We will be using a new system for the second phase of applications for the 2021 Resident Visa, which will have a far greater capacity to deal with the volume of applications. The technology being used is Microsoft Dynamics (D365). It will be cloud-based and use the Microsoft Azure Cloud system.

We would like to remind people that they have plenty of time to apply for their 2021 Resident Visa, with applications open until July 31, 2022,” Hogg said.


Immigration experts, too, aren't confident about whether Immigration New Zealand's systems will hold up or how good the new system will be. Immigration lawyer Arran Hunt says, “As we expected, the pace of the phase 1 residence visas is increasing, as the NZ Police Certificates start coming through more regularly. We expect most of the applications under phase 1 to be completed by March 1, 2022. After the issues we saw at the start of phase 1, we aren't confident about whether Immigration NZ's systems will hold up or how good the system will be.

“Phase 1 was originally going to be through a new system but, weeks before it launched, suddenly, we were told they were using the old system. Fortunately, the new system was still there, meaning we had a backup to use while they fixed the issues we all saw. Using this new system, which was developed for phase 1, would make sense, as it removes a number of the issues with how the old system worked. We aren’t sure why they appear to be moving so slowly at times to get working systems in place.

“People would be much more comfortable if there was more information about how things are changing, and if Immigration New Zealand had myself and several other industry experts testing the new system before it goes live. However, it will be hard to know until March 1, 2022. This is their second chance at releasing the 2021 residence visa, and the first one was a failure,” he elaborates.

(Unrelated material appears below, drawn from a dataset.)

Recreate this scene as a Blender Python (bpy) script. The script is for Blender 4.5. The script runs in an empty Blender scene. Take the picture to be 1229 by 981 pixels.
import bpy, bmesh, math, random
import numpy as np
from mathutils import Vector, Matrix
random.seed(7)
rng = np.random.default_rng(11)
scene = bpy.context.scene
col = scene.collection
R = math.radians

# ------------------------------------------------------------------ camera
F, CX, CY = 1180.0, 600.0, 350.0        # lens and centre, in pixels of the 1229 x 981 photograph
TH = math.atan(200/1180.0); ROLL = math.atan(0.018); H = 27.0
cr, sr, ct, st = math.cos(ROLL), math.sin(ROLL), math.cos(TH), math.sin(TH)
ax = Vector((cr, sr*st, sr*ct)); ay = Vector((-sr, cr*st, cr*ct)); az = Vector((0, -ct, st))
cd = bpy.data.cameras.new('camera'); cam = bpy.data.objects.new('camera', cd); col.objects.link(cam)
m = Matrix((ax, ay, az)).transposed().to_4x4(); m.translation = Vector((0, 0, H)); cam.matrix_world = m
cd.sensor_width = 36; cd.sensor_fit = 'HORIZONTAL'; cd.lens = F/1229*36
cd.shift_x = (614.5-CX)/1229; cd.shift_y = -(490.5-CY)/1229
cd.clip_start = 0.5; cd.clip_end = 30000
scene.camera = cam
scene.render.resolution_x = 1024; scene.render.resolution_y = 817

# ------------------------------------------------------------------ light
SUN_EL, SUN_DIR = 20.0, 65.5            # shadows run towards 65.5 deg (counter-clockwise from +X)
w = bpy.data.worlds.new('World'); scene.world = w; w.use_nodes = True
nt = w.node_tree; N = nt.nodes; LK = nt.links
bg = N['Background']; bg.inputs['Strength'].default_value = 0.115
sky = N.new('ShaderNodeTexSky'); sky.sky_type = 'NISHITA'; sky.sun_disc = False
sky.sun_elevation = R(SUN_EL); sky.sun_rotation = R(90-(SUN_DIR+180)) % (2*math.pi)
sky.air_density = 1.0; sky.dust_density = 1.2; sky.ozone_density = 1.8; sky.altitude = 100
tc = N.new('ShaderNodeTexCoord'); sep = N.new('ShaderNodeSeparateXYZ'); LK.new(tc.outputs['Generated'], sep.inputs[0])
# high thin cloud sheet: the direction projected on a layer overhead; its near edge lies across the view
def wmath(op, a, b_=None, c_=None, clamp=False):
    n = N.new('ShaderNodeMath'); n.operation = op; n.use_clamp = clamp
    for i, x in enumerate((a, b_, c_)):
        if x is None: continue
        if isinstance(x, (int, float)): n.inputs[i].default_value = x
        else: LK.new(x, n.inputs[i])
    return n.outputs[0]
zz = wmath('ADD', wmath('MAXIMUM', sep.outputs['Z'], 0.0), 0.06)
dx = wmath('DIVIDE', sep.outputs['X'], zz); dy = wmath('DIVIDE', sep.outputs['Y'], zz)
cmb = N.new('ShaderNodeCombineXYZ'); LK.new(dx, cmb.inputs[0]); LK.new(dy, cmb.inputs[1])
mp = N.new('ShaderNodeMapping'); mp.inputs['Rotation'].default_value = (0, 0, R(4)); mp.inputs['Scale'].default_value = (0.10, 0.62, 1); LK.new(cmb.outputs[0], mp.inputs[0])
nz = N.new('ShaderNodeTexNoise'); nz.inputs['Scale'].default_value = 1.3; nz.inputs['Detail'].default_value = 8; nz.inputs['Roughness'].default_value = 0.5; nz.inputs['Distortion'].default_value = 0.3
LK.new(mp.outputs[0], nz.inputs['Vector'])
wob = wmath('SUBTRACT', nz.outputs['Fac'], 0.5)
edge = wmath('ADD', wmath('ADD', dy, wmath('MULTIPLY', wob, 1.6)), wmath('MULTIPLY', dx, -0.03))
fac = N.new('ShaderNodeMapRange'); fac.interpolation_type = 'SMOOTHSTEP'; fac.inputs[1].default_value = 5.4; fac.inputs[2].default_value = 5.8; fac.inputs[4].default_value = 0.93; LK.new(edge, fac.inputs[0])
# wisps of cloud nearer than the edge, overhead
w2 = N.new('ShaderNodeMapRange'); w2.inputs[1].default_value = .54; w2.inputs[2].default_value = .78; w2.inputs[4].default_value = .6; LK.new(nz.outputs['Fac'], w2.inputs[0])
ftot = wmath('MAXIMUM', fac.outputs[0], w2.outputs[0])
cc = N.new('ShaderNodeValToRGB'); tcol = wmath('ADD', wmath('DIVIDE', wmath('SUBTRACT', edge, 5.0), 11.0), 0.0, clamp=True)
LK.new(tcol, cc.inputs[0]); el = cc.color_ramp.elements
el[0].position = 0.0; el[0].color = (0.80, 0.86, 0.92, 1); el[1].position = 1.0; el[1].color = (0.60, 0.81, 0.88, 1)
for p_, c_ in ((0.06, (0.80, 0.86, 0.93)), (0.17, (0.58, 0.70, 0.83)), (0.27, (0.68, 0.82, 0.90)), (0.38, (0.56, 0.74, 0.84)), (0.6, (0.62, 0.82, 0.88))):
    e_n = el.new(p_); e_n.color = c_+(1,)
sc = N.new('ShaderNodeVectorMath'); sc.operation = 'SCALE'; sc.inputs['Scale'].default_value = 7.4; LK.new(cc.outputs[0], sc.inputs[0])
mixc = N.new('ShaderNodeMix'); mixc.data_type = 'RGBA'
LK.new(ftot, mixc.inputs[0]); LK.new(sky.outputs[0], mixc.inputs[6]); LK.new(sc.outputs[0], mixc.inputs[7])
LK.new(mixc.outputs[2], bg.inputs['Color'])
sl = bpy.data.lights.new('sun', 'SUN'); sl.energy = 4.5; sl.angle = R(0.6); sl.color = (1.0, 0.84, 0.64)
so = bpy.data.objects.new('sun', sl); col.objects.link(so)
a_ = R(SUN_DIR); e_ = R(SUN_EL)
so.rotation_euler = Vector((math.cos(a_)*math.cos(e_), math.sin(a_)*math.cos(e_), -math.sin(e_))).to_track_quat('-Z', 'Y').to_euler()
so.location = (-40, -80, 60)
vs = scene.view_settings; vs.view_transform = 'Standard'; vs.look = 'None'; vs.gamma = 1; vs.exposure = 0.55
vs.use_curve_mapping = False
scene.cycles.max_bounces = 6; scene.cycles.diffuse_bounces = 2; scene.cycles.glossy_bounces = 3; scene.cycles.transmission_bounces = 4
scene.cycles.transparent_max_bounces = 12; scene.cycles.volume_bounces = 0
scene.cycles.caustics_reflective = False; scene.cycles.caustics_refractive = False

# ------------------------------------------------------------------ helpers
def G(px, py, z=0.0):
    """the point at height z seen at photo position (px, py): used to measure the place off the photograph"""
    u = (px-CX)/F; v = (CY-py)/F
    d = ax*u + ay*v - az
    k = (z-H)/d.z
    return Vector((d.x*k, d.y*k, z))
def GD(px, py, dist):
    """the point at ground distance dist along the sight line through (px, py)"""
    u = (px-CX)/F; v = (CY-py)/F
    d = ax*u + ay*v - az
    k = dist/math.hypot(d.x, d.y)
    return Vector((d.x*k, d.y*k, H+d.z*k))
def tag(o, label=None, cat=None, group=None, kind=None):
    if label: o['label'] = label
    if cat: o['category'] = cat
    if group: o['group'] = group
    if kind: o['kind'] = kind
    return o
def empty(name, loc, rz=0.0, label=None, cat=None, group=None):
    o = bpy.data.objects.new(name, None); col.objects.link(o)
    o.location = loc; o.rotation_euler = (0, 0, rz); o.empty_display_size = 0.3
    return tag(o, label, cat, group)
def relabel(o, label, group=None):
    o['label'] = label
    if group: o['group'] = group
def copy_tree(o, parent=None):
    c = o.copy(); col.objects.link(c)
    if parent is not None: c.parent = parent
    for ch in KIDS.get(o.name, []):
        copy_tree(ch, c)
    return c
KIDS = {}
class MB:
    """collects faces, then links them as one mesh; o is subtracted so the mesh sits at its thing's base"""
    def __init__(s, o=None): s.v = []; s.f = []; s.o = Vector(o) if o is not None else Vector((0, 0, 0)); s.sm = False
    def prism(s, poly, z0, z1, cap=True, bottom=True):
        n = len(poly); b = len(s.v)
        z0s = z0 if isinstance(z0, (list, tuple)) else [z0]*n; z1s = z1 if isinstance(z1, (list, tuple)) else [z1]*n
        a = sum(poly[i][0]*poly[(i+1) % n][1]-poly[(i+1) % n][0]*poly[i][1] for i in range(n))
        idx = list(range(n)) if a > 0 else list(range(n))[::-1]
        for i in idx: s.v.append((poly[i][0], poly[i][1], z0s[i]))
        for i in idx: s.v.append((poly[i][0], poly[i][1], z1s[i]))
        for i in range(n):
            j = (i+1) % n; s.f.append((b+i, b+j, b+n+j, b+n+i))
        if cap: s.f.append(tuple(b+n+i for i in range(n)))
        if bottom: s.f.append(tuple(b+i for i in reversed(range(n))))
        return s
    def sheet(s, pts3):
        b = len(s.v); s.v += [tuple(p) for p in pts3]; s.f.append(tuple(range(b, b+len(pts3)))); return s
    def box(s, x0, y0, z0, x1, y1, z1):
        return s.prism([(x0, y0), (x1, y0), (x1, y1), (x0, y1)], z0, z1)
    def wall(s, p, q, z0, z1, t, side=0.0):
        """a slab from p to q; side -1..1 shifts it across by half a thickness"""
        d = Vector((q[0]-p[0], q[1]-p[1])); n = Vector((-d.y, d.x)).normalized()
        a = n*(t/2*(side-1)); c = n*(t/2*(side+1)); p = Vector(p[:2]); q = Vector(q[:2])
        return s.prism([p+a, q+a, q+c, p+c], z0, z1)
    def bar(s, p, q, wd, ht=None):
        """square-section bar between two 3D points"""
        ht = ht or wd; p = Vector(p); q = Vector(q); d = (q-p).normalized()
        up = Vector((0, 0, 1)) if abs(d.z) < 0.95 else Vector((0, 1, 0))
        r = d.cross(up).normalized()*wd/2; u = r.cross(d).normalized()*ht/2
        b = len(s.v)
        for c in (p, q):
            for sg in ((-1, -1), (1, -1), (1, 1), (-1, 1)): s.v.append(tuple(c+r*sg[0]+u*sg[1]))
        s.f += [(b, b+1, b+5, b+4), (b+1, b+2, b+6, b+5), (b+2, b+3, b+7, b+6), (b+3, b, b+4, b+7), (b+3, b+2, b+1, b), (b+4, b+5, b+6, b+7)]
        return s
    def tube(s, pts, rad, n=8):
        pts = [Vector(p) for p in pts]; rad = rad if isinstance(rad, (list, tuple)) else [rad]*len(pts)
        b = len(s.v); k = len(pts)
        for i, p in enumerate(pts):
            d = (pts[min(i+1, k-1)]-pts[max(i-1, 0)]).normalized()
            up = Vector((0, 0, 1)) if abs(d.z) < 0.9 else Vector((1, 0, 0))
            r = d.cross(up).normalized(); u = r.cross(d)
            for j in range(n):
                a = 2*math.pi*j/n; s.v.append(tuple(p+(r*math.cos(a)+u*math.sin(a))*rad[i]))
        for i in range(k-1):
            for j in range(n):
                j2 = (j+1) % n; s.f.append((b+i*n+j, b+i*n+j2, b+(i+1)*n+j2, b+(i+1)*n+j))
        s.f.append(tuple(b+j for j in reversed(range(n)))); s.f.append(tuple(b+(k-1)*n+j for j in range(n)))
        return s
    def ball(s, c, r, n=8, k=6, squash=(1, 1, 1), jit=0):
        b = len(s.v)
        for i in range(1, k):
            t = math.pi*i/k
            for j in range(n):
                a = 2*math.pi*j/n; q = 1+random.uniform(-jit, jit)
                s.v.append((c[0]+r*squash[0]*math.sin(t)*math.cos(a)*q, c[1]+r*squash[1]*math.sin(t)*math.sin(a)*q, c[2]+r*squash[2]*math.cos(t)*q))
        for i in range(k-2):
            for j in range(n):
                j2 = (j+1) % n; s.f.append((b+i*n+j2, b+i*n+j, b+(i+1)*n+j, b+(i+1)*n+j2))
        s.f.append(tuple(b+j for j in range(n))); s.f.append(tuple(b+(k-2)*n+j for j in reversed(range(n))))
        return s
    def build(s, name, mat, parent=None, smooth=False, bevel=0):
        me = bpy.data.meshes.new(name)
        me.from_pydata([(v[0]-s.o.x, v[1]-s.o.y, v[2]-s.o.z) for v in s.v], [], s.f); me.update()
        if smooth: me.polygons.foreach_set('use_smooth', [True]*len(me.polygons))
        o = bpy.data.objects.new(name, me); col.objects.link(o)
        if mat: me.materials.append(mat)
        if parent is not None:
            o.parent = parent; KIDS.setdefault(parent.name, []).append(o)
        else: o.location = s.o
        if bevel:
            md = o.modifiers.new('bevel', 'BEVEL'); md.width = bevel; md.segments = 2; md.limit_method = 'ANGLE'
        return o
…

Arran raised another interesting point about delays in the processing of One-Off visas being apparently due to the delay in getting NZ police check and National Security Check. He says, “If the current processing delays are solely down to NZ police certificate and national security checks, then the question may be whether the departments processing those are going to be able to keep up. If it takes the NZ police 20 working days to process police certificates when they have 12,000 applications, how long will it take when they have 100,000 to process? Will the team handling National Security Check be so overwhelmed that we will see those taking six months like they used to, or perhaps even longer?”